* start *

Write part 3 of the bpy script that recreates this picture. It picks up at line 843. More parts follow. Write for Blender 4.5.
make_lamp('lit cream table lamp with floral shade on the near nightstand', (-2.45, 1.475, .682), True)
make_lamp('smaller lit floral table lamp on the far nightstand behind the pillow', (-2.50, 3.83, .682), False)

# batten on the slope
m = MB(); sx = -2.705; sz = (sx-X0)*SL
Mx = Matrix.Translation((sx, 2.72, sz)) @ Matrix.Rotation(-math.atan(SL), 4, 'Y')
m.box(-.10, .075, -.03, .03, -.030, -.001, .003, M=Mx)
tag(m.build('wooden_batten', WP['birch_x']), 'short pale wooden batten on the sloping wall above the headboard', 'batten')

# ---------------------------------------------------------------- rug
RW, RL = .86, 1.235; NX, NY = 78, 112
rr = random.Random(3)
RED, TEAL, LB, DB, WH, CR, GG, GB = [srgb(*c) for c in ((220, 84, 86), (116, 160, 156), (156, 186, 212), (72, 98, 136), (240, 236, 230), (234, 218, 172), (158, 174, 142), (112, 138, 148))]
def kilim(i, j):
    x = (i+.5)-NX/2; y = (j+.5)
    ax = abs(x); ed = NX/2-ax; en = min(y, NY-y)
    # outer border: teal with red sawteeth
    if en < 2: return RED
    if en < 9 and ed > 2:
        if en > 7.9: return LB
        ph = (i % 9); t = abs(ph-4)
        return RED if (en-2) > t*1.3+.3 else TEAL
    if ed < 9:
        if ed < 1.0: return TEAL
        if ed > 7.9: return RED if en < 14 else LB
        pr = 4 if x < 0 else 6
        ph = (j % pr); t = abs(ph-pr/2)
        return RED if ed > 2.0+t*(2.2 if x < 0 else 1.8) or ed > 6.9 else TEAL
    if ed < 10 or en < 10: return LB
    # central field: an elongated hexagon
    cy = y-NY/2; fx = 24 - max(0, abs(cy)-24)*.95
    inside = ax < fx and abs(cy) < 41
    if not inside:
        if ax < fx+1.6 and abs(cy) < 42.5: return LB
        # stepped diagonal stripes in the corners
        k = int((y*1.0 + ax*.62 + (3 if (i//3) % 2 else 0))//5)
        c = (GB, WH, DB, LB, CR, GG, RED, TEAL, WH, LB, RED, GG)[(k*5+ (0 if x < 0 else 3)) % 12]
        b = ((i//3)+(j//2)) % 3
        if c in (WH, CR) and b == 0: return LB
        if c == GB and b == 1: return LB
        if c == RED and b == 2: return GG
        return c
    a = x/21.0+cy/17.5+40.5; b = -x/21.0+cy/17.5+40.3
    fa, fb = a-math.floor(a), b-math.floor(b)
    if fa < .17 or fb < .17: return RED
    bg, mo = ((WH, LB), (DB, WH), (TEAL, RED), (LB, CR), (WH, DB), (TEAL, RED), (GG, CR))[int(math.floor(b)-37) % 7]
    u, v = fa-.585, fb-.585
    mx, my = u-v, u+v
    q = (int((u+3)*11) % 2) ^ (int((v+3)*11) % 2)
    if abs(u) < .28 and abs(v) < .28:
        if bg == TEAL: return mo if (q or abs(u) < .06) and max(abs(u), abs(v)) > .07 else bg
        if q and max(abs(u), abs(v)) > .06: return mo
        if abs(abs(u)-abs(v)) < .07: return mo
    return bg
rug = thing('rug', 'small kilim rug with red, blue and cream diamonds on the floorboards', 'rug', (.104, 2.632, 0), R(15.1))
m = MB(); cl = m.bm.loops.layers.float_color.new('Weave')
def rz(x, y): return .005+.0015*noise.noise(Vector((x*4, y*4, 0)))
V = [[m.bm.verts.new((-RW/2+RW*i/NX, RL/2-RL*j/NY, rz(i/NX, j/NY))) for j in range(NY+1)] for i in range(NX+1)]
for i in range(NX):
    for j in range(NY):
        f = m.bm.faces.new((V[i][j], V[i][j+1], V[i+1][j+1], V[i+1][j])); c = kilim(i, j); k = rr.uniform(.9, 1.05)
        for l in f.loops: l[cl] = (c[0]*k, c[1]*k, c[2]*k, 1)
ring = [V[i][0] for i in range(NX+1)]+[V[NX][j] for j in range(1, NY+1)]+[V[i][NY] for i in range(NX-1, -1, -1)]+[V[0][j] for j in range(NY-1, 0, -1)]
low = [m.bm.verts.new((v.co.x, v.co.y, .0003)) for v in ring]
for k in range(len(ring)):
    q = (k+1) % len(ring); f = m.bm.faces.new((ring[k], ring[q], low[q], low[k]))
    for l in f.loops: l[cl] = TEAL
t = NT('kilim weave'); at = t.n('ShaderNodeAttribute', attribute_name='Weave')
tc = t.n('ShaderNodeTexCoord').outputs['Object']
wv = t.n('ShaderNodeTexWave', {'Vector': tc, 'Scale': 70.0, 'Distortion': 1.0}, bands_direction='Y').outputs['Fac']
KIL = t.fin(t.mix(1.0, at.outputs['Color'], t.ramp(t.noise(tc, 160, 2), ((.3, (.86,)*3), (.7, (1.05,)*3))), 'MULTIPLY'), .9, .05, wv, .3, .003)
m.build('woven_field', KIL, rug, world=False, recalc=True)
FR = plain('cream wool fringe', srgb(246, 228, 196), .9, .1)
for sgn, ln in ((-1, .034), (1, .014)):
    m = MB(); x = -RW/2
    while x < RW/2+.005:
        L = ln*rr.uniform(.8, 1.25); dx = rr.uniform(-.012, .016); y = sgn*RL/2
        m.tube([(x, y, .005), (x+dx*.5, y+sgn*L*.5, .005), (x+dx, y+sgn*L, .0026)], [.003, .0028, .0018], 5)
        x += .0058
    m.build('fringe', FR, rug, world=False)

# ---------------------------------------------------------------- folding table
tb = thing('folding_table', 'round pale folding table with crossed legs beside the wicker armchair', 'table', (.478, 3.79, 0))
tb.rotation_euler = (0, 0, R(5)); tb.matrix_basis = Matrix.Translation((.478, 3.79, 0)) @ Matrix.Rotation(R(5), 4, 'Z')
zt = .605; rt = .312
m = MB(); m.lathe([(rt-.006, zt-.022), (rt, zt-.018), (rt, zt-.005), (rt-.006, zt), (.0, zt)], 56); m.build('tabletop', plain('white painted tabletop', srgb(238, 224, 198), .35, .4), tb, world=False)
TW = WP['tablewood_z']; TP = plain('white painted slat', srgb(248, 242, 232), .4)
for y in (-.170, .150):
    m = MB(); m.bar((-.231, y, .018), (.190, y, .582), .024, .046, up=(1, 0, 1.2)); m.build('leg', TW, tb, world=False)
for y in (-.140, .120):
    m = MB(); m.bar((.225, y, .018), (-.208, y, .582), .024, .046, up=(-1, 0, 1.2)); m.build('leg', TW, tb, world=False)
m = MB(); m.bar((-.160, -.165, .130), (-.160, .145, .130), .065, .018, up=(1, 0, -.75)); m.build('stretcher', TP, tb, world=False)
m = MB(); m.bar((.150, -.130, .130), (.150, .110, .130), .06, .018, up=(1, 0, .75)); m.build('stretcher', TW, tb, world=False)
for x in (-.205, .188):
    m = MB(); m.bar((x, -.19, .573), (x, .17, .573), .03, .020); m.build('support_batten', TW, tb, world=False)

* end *

TASK TO COMPLETE
Quote the material exactly, leaving nothing out.

CORRECT ANSWER
Write part 3 of the bpy script that recreates this picture. It picks up at line 843. More parts follow. Write for Blender 4.5.
make_lamp('lit cream table lamp with floral shade on the near nightstand', (-2.45, 1.475, .682), True)
make_lamp('smaller lit floral table lamp on the far nightstand behind the pillow', (-2.50, 3.83, .682), False)

# batten on the slope
m = MB(); sx = -2.705; sz = (sx-X0)*SL
Mx = Matrix.Translation((sx, 2.72, sz)) @ Matrix.Rotation(-math.atan(SL), 4, 'Y')
m.box(-.10, .075, -.03, .03, -.030, -.001, .003, M=Mx)
tag(m.build('wooden_batten', WP['birch_x']), 'short pale wooden batten on the sloping wall above the headboard', 'batten')

# ---------------------------------------------------------------- rug
RW, RL = .86, 1.235; NX, NY = 78, 112
rr = random.Random(3)
RED, TEAL, LB, DB, WH, CR, GG, GB = [srgb(*c) for c in ((220, 84, 86), (116, 160, 156), (156, 186, 212), (72, 98, 136), (240, 236, 230), (234, 218, 172), (158, 174, 142), (112, 138, 148))]
def kilim(i, j):
    x = (i+.5)-NX/2; y = (j+.5)
    ax = abs(x); ed = NX/2-ax; en = min(y, NY-y)
    # outer border: teal with red sawteeth
    if en < 2: return RED
    if en < 9 and ed > 2:
        if en > 7.9: return LB
        ph = (i % 9); t = abs(ph-4)
        return RED if (en-2) > t*1.3+.3 else TEAL
    if ed < 9:
        if ed < 1.0: return TEAL
        if ed > 7.9: return RED if en < 14 else LB
        pr = 4 if x < 0 else 6
        ph = (j % pr); t = abs(ph-pr/2)
        return RED if ed > 2.0+t*(2.2 if x < 0 else 1.8) or ed > 6.9 else TEAL
    if ed < 10 or en < 10: return LB
    # central field: an elongated hexagon
    cy = y-NY/2; fx = 24 - max(0, abs(cy)-24)*.95
    inside = ax < fx and abs(cy) < 41
    if not inside:
        if ax < fx+1.6 and abs(cy) < 42.5: return LB
        # stepped diagonal stripes in the corners
        k = int((y*1.0 + ax*.62 + (3 if (i//3) % 2 else 0))//5)
        c = (GB, WH, DB, LB, CR, GG, RED, TEAL, WH, LB, RED, GG)[(k*5+ (0 if x < 0 else 3)) % 12]
        b = ((i//3)+(j//2)) % 3
        if c in (WH, CR) and b == 0: return LB
        if c == GB and b == 1: return LB
        if c == RED and b == 2: return GG
        return c
    a = x/21.0+cy/17.5+40.5; b = -x/21.0+cy/17.5+40.3
    fa, fb = a-math.floor(a), b-math.floor(b)
    if fa < .17 or fb < .17: return RED
    bg, mo = ((WH, LB), (DB, WH), (TEAL, RED), (LB, CR), (WH, DB), (TEAL, RED), (GG, CR))[int(math.floor(b)-37) % 7]
    u, v = fa-.585, fb-.585
    mx, my = u-v, u+v
    q = (int((u+3)*11) % 2) ^ (int((v+3)*11) % 2)
    if abs(u) < .28 and abs(v) < .28:
        if bg == TEAL: return mo if (q or abs(u) < .06) and max(abs(u), abs(v)) > .07 else bg
        if q and max(abs(u), abs(v)) > .06: return mo
        if abs(abs(u)-abs(v)) < .07: return mo
    return bg
rug = thing('rug', 'small kilim rug with red, blue and cream diamonds on the floorboards', 'rug', (.104, 2.632, 0), R(15.1))
m = MB(); cl = m.bm.loops.layers.float_color.new('Weave')
def rz(x, y): return .005+.0015*noise.noise(Vector((x*4, y*4, 0)))
V = [[m.bm.verts.new((-RW/2+RW*i/NX, RL/2-RL*j/NY, rz(i/NX, j/NY))) for j in range(NY+1)] for i in range(NX+1)]
for i in range(NX):
    for j in range(NY):
        f = m.bm.faces.new((V[i][j], V[i][j+1], V[i+1][j+1], V[i+1][j])); c = kilim(i, j); k = rr.uniform(.9, 1.05)
        for l in f.loops: l[cl] = (c[0]*k, c[1]*k, c[2]*k, 1)
ring = [V[i][0] for i in range(NX+1)]+[V[NX][j] for j in range(1, NY+1)]+[V[i][NY] for i in range(NX-1, -1, -1)]+[V[0][j] for j in range(NY-1, 0, -1)]
low = [m.bm.verts.new((v.co.x, v.co.y, .0003)) for v in ring]
for k in range(len(ring)):
    q = (k+1) % len(ring); f = m.bm.faces.new((ring[k], ring[q], low[q], low[k]))
    for l in f.loops: l[cl] = TEAL
t = NT('kilim weave'); at = t.n('ShaderNodeAttribute', attribute_name='Weave')
tc = t.n('ShaderNodeTexCoord').outputs['Object']
wv = t.n('ShaderNodeTexWave', {'Vector': tc, 'Scale': 70.0, 'Distortion': 1.0}, bands_direction='Y').outputs['Fac']
KIL = t.fin(t.mix(1.0, at.outputs['Color'], t.ramp(t.noise(tc, 160, 2), ((.3, (.86,)*3), (.7, (1.05,)*3))), 'MULTIPLY'), .9, .05, wv, .3, .003)
m.build('woven_field', KIL, rug, world=False, recalc=True)
FR = plain('cream wool fringe', srgb(246, 228, 196), .9, .1)
for sgn, ln in ((-1, .034), (1, .014)):
    m = MB(); x = -RW/2
    while x < RW/2+.005:
        L = ln*rr.uniform(.8, 1.25); dx = rr.uniform(-.012, .016); y = sgn*RL/2
        m.tube([(x, y, .005), (x+dx*.5, y+sgn*L*.5, .005), (x+dx, y+sgn*L, .0026)], [.003, .0028, .0018], 5)
        x += .0058
    m.build('fringe', FR, rug, world=False)

# ---------------------------------------------------------------- folding table
tb = thing('folding_table', 'round pale folding table with crossed legs beside the wicker armchair', 'table', (.478, 3.79, 0))
tb.rotation_euler = (0, 0, R(5)); tb.matrix_basis = Matrix.Translation((.478, 3.79, 0)) @ Matrix.Rotation(R(5), 4, 'Z')
zt = .605; rt = .312
m = MB(); m.lathe([(rt-.006, zt-.022), (rt, zt-.018), (rt, zt-.005), (rt-.006, zt), (.0, zt)], 56); m.build('tabletop', plain('white painted tabletop', srgb(238, 224, 198), .35, .4), tb, world=False)
TW = WP['tablewood_z']; TP = plain('white painted slat', srgb(248, 242, 232), .4)
for y in (-.170, .150):
    m = MB(); m.bar((-.231, y, .018), (.190, y, .582), .024, .046, up=(1, 0, 1.2)); m.build('leg', TW, tb, world=False)
for y in (-.140, .120):
    m = MB(); m.bar((.225, y, .018), (-.208, y, .582), .024, .046, up=(-1, 0, 1.2)); m.build('leg', TW, tb, world=False)
m = MB(); m.bar((-.160, -.165, .130), (-.160, .145, .130), .065, .018, up=(1, 0, -.75)); m.build('stretcher', TP, tb, world=False)
m = MB(); m.bar((.150, -.130, .130), (.150, .110, .130), .06, .018, up=(1, 0, .75)); m.build('stretcher', TW, tb, world=False)
for x in (-.205, .188):
    m = MB(); m.bar((x, -.19, .573), (x, .17, .573), .03, .020); m.build('support_batten', TW, tb, world=False)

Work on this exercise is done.